L’arrestation lundi d’Ibrahim Yazdi ne révèle rien d’autre qu’un régime aux abois.
Ancien politicien iranien, il avait été le premier ministre des Affaires étrangères de l’ayatollah Khomeiny. Il avait contribué à instaurer les premiers tribunaux islamiques. Cet homme âgé, que Le Temps a rencontré il y a peu dans sa demeure de Téhéran et qui est porteur des valeurs morales de la République islamique, n’a plus de poids sur la scène politique iranienne. Mais le régime se méfie désormais comme de la peste de toute figure qui incarne l’opposition, davantage même que des Etats-Unis ou d’Israël.

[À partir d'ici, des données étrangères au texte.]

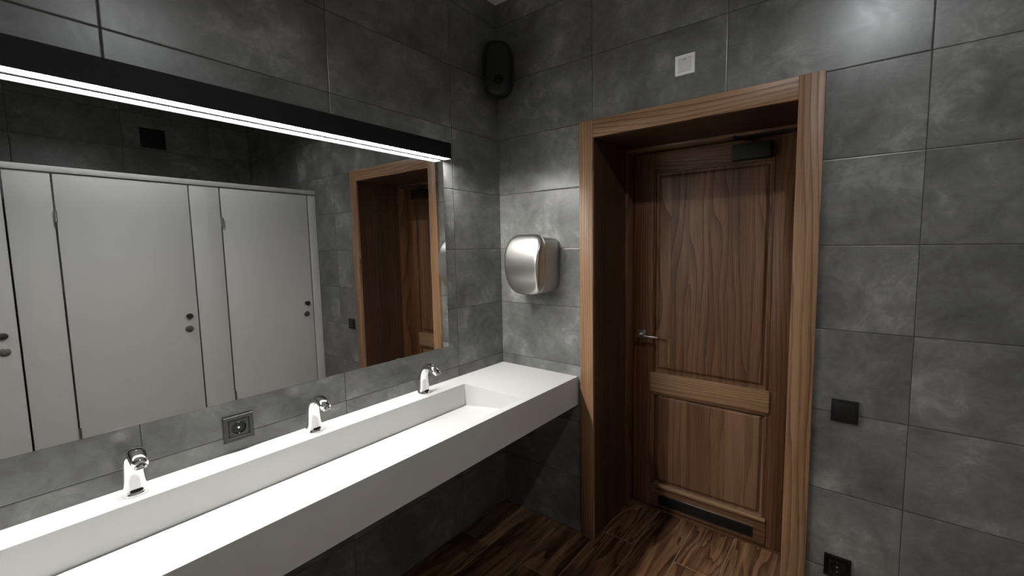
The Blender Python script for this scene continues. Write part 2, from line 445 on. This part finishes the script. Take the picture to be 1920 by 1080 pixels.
# solid shell: rear deck, front lip, end decks, front apron, underside
V = {}
def grid_top():
    xs = [0.0008, BX0, BX1, CD]; ys = [CY0, BY0, BY1, CY1]
    top = [[bm.verts.new((x, y, CZ)) for y in ys] for x in xs]
    bot = [[bm.verts.new((x, y, CZB)) for y in ys] for x in xs]
    for i in range(3):
        for j in range(3):
            if not (i == 1 and j == 1):
                bm.faces.new((top[i][j], top[i + 1][j], top[i + 1][j + 1], top[i][j + 1]))
            bm.faces.new((bot[i][j], bot[i][j + 1], bot[i + 1][j + 1], bot[i + 1][j]))
    for i in range(3):
        bm.faces.new((top[i][0], bot[i][0], bot[i + 1][0], top[i + 1][0]))
        bm.faces.new((top[i][3], top[i + 1][3], bot[i + 1][3], bot[i][3]))
        bm.faces.new((top[0][i], top[0][i + 1], bot[0][i + 1], bot[0][i]))
        bm.faces.new((top[3][i], bot[3][i], bot[3][i + 1], top[3][i + 1]))
    # trough walls down to a hidden channel
    zf = .718
    low = [bm.verts.new((x, y, zf)) for x, y in ((BX0, BY0), (BX1, BY0), (BX1, BY1), (BX0, BY1))]
    hi = [top[1][1], top[2][1], top[2][2], top[1][2]]
    for k in range(4): bm.faces.new((hi[k], low[k], low[(k + 1) % 4], hi[(k + 1) % 4]))
    bm.faces.new(low)
grid_top()
es = [e for e in bm.edges if abs(e.verts[0].co.z - CZ) < 1e-6 and abs(e.verts[1].co.z - CZ) < 1e-6 and e.calc_face_angle(0) > .5]
bmesh.ops.bevel(bm, geom=es, offset=.0022, segments=2, affect='EDGES', profile=.5)
obj('counter_body', bm, M['solid'], vb, smooth=True)
# sloped basin floor with the drain slot left along the back
bm = bmesh.new()
xa, xb, za, zb = BX0 + .0055, BX1, .7368, .789
pts = [(xa, za), (xb, zb), (xb, zb - .012), (xa, za - .012)]
A = [bm.verts.new((x, BY0, z)) for x, z in pts]; C_ = [bm.verts.new((x, BY1, z)) for x, z in pts]
loft_faces(bm, [A, C_])
obj('basin_floor', bm, M['solid'], vb)
bm = bmesh.new(); box(bm, BX0 + .0002, BX0 + .012, BY0 + .001, BY1 - .001, .7182, .7200)
obj('drain_channel', bm, M['gap'], vb)

# ------------------------------------------------------------------ faucets
def make_faucet(yc):
    r = thing('sensor_faucet', (.058, yc, CZ))
    bm = bmesh.new()
    P = [((.058, 0), (1, 0), .0272, .0262, 2.4), ((.058, .003), (1, 0), .0275, .0265, 2.4), ((.0575, .007), (1, 0), .0262, .0255, 2.5)]
    path = [(.0565, .020, .0252, .0250), (.0560, .045, .0232, .0222), (.0570, .070, .0216, .0195), (.0605, .092, .0206, .0172),
            (.0680, .109, .0202, .0160), (.0800, .1225, .0200, .0150), (.0960, .1300, .0198, .0142), (.1140, .1315, .0196, .0138),
            (.1315, .1275, .0190, .0134), (.1465, .1195, .0180, .0130), (.1570, .1095, .0160, .0126)]
    for i, (px, pz, a, b_) in enumerate(path):
        q0 = path[max(0, i - 1)]; q1 = path[min(len(path) - 1, i + 1)]
        tx, tz = q1[0] - q0[0], q1[1] - q0[1]
        if i == 0: tx, tz = 0, 1
        L = math.hypot(tx, tz); tx, tz = tx / L, tz / L
        P.append(((px, pz), (tz, -tx), a, b_, 2.35))
    rings = []
    for (cx, cz), (nx, nz), a, b_, e in P:
        rings.append([bm.verts.new((cx + v * nx, yc + u, CZ + cz + v * nz)) for u, v in super_pts(40, a, b_, e)])
    loft_faces(bm, rings)
    obj('faucet_body', bm, M['chrome'], r, smooth='all')
    d = Vector((.55, 0, -.835)).normalized(); c = Vector((.1555, yc, CZ + .1115))
    bm = bmesh.new(); turned(bm, c - d * .004, d, [(0, .0100), (.001, .0124), (.012, .0124), (.0135, .0115), (.0135, .0090), (.0110, .0088), (.0110, .0)])
    obj('aerator', bm, M['chrome'], r, smooth=True)
    bm = bmesh.new(); turned(bm, c + d * .0072, d, [(0, .0086), (.0008, .0086), (.0010, .0)])
    obj('aerator_screen', bm, M['black_plastic'], r)
    # sensor window: a dark capsule let into the foot
    bm = bmesh.new()
    rings = []
    for k, off in ((1, -.003), (1, .0008), (.93, .0013), (.7, .0014), (.45, .0014), (.2, .0014), (.03, .0014)):
        rg = []
        for u, v in super_pts(32, .0135 * k, .0046 * k, 3.2):
            z_ = .0165 + v
            hw = .0262 - (z_ - .007) * .077
            xx = .0568 + (.0255 - (z_ - .007) * .04) * (1 - min(.999, abs(u) / hw) ** 2.4) ** (1 / 2.4)
            rg.append(bm.verts.new((xx + off, yc + u, CZ + z_)))
        rings.append(rg)
    loft_faces(bm, rings)
    obj('sensor_window', bm, M['black_gloss'], r)
    return r
f0 = make_faucet(-1.578)
f0['label'] = 'chrome sensor faucet on the white counter, nearest the camera and left of the wall socket'
f1 = copy_tree(f0); f1.location.y = -1.098
f1['label'] = 'middle chrome sensor faucet, between the wall socket and the mirror corner'
f2 = copy_tree(f0); f2.location.y = -.608
f2['label'] = 'chrome sensor faucet farthest from the camera, by the closed end of the trough'
for f in (f0, f1, f2): f['category'] = 'faucet'; f['group'] = 'faucets along the washbasin'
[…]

Deux questions se posent au lendemain de la répression sanglante menée par les Gardiens de la révolution et les bassidjis lors de la très symbolique fête sainte de l’Achoura: jusqu’où ira l’opposition et quelle est la résistance du régime à ces coups de boutoir? Depuis la réélection contestée d’Ahmadinejad, le pouvoir s’est enfermé dans une voie sans issue. S’il met fin à sa politique inflexible, il donne de l’air à l’opposition. S’il applique la méthode du tout répressif, il risque de radicaliser des opposants convaincus que le temps est venu de porter l’estocade.
Incapable de proposer des pistes pour sortir de la crise qui fait rage depuis le 12 juin, sans programme politique, la république des mollahs paraît plus disposée à écraser la Révolution verte qu’à dialoguer. Quitte à exposer sa fragilité par la force de la matraque. Cela pourrait ne pas suffire à arrêter des jeunes manifestants de Téhéran, Tabriz ou Shiraz habités par un profond désir de liberté.
La survie du pouvoir iranien dépend paradoxalement des éléments constitutifs du régime. Divers témoignages laissent entendre que plusieurs policiers auraient renoncé à réprimer les manifestants. Au sein des forces armées, des rumeurs courent que tous n’approuveraient pas la méthode dure des Gardiens de la révolution. Or l’armée reste un facteur fondamental de la stabilité d’un pouvoir. Les défections au sein des forces armées iraniennes contribuèrent au renversement du shah en 1979.